Alexander Mackenzie was a fur trader, and he made his way westward, by the usual route, to the Grand Portage, Lake Winnipeg, then up the Saskatchewan and across to Fort Chipewyan, on the Lake of the Hills—now known as Athabaska Lake. Though the journey was long, it was full of interest; the country had been seen by few white people, it abounded in life of many descriptions, all wild, and for the most part undisturbed. He reached Fort Chipewyan with ninety or a hundred men, and without any provision for their sustenance; but the lake was full of fish, its shores abounded with game. The autumn fishing was successful, and the cold during the winter intense, so that fish were caught in great numbers and frozen, remaining good until spring. During the spring and fall vast flocks of wild fowl resorted to the lakes, and immense numbers were killed, so that for short terms the geese supported the life of the traders.

In 1783 and 1784 the Northwest Fur Company had been established, in opposition to the Hudson’s Bay Company, and included among its partners many of the most celebrated traders of the north. Mackenzie had for five years been employed in the counting house of Messrs. Gregory and McLeod, and was admitted a partner in the Northwest Fur Company, and went to the Indian country in 1785. How enormous the trade that this company carried on is shown by a list of the returns for a single year, which gives 106,000 beaver skins, 2,100 bear, 4,600 otter, 17,000 musquash, 32,000 marten, 6,000 lynx, 600 wolverine, 1,650 fisher, besides a less number of fox, kitfox, wolf, elk, raccoon and deer skins, and buffalo robes. Mackenzie was astronomer as well as trader. He was also an observer who considered the economic possibilities of the country, its fauna and its flora, and especially the game, as well as the human inhabitants.

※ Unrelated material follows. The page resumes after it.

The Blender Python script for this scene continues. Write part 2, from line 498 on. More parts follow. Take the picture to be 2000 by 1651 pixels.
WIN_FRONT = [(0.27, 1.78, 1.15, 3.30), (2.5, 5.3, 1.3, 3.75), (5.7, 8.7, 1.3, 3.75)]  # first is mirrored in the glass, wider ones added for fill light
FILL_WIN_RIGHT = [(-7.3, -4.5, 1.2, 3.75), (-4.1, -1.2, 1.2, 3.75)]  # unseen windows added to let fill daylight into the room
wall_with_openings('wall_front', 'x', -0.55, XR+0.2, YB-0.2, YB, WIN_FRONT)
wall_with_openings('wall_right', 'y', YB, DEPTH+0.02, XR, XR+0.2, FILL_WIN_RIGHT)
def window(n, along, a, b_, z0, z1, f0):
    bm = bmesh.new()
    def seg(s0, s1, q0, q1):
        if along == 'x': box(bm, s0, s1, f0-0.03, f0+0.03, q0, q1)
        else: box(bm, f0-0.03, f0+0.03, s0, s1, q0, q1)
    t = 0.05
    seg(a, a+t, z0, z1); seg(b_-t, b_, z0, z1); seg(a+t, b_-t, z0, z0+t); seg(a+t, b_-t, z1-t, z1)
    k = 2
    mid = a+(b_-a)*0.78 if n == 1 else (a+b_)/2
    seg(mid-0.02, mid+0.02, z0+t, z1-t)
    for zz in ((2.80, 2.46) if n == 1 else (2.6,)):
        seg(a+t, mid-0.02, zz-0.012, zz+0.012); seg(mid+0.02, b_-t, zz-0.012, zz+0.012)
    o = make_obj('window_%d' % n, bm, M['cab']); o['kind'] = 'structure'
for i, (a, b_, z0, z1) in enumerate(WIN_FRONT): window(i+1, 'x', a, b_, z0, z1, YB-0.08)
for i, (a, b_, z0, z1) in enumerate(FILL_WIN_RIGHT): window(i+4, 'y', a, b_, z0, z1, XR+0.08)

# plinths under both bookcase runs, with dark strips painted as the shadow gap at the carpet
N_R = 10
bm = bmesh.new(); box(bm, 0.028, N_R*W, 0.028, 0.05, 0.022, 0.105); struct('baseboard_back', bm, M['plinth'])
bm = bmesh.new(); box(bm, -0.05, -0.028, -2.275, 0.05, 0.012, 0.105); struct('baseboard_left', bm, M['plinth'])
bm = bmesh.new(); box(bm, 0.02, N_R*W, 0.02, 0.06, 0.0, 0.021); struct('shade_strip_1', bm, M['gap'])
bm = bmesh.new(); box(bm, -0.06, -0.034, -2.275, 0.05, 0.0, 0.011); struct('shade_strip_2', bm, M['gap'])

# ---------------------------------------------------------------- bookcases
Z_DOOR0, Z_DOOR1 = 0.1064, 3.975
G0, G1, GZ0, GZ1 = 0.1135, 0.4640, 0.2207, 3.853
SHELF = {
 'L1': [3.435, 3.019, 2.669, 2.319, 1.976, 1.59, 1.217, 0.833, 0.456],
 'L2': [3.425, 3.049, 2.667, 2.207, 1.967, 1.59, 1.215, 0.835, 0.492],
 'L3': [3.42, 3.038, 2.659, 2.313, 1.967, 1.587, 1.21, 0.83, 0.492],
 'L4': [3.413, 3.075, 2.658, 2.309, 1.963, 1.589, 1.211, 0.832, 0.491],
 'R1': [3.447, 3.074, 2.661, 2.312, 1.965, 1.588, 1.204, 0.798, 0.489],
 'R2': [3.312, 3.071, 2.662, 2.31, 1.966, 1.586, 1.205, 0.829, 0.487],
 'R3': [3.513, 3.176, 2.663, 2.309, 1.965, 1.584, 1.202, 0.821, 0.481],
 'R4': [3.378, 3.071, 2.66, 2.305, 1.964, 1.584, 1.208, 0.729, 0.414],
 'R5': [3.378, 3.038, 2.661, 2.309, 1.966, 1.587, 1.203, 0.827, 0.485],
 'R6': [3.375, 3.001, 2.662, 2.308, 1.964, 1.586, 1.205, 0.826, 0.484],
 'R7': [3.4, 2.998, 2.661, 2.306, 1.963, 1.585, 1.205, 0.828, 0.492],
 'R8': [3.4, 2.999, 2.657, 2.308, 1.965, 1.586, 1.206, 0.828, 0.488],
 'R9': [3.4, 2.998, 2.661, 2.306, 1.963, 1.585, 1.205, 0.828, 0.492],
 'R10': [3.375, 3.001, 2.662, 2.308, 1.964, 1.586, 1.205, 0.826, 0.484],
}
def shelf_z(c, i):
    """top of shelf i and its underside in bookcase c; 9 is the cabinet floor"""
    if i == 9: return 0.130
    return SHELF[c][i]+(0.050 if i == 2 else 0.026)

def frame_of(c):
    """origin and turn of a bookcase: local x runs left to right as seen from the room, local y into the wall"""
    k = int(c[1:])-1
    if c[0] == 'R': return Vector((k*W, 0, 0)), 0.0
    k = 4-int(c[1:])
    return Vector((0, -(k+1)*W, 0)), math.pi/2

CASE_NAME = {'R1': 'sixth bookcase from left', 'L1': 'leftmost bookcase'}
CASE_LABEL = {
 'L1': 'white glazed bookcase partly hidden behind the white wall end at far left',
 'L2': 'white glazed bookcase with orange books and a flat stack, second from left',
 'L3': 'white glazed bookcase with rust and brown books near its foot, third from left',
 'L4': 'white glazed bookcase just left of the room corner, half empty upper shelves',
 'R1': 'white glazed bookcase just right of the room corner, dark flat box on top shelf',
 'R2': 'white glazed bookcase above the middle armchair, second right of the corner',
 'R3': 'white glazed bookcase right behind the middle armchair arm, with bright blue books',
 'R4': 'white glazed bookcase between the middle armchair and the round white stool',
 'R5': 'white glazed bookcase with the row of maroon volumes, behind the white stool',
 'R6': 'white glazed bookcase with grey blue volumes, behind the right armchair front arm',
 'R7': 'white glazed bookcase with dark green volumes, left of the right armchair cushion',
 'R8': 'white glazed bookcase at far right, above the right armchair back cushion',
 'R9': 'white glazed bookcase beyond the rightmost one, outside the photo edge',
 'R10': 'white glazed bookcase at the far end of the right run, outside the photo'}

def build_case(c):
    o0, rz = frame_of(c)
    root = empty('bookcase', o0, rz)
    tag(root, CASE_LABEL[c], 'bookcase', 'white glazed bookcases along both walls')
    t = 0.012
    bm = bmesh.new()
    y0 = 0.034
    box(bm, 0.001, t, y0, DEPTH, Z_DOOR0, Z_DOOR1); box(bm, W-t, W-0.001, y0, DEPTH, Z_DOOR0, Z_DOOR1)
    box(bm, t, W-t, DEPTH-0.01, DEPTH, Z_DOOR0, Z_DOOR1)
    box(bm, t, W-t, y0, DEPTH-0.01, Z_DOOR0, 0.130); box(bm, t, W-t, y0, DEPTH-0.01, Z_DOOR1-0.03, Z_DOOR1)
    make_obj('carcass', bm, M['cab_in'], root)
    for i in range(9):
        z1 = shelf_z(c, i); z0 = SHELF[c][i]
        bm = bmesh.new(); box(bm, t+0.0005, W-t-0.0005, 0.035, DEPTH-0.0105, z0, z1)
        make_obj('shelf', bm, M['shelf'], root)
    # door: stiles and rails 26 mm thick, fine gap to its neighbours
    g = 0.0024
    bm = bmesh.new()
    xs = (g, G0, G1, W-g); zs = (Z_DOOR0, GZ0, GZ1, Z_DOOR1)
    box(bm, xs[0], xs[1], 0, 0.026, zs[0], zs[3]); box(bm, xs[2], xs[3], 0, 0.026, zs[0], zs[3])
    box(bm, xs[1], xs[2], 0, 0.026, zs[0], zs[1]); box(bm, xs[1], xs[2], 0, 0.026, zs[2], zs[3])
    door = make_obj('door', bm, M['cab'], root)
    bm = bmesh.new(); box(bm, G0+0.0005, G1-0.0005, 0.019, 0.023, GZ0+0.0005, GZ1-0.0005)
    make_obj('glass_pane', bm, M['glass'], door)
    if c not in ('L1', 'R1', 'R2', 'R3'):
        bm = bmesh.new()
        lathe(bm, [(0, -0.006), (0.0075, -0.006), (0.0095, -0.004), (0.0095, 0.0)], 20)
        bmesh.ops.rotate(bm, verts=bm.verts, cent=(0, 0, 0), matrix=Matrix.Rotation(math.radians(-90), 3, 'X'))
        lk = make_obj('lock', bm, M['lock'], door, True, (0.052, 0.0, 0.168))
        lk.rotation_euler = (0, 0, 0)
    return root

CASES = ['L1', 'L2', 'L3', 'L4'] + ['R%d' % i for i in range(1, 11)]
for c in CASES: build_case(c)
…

Mackenzie started from Fort Chipewyan, on the south side of the Lake of the Hills, June 3, 1789, in a birch-bark canoe. His crew consisted of four Canadians, a German, and two Indian women. An Indian interpreter, known as English Chief, and his two wives journeyed in a small canoe, while two young Indians followed in a third. English Chief had been one of the followers of a chief who was with Mr. Hearne on his explorations to the Coppermine River. A fourth canoe, in charge of one of the clerks of the company, Mr. Le Roux, accompanied them, carrying a load of trade goods and presents, together with a part of the provisions and ammunition of the expedition. Their route was without much adventure until they reached Slave Lake, still covered with ice, somewhat melted near the shore. The gnats and mosquitoes which had troubled them during the first few days that they had been on their way, here left them. Mackenzie says: “The Indians informed me that at a very small distance from either bank of the river are very extensive plains frequented by large herds of buffaloes: while the moose and reindeer keep in the woods that border on it. The beavers, which are in great numbers, build their habitations in small lakes and rivers, as in the larger streams the ice carries everything along with it during the spring. The mud banks in the river are covered with wild fowl, and we this morning killed two swans, ten geese, and one beaver, without suffering the delay of an hour; so that we might have soon filled the canoe with them, if that had been our object.” That same day they reached the house erected on Slave Lake by Messrs. Grant and Le Roux in 1786, and here they stopped and pitched their tents, as it seemed likely that the ice would detain them for some time. The nets were set and many fish were caught. Berries were already ripe, and the women were occupied in gathering them, while wild fowl were breeding, and they collected some dozens of their eggs. On Monday, June 15, the ice broke up near them, and cleared a passage to the islands opposite; and at sunset they embarked and crossed to them, where they stopped to gum their canoes, and the next day set out again, following the shores of the lake. Ice interrupted their passage from time to time. They supplied themselves with food by means of their nets.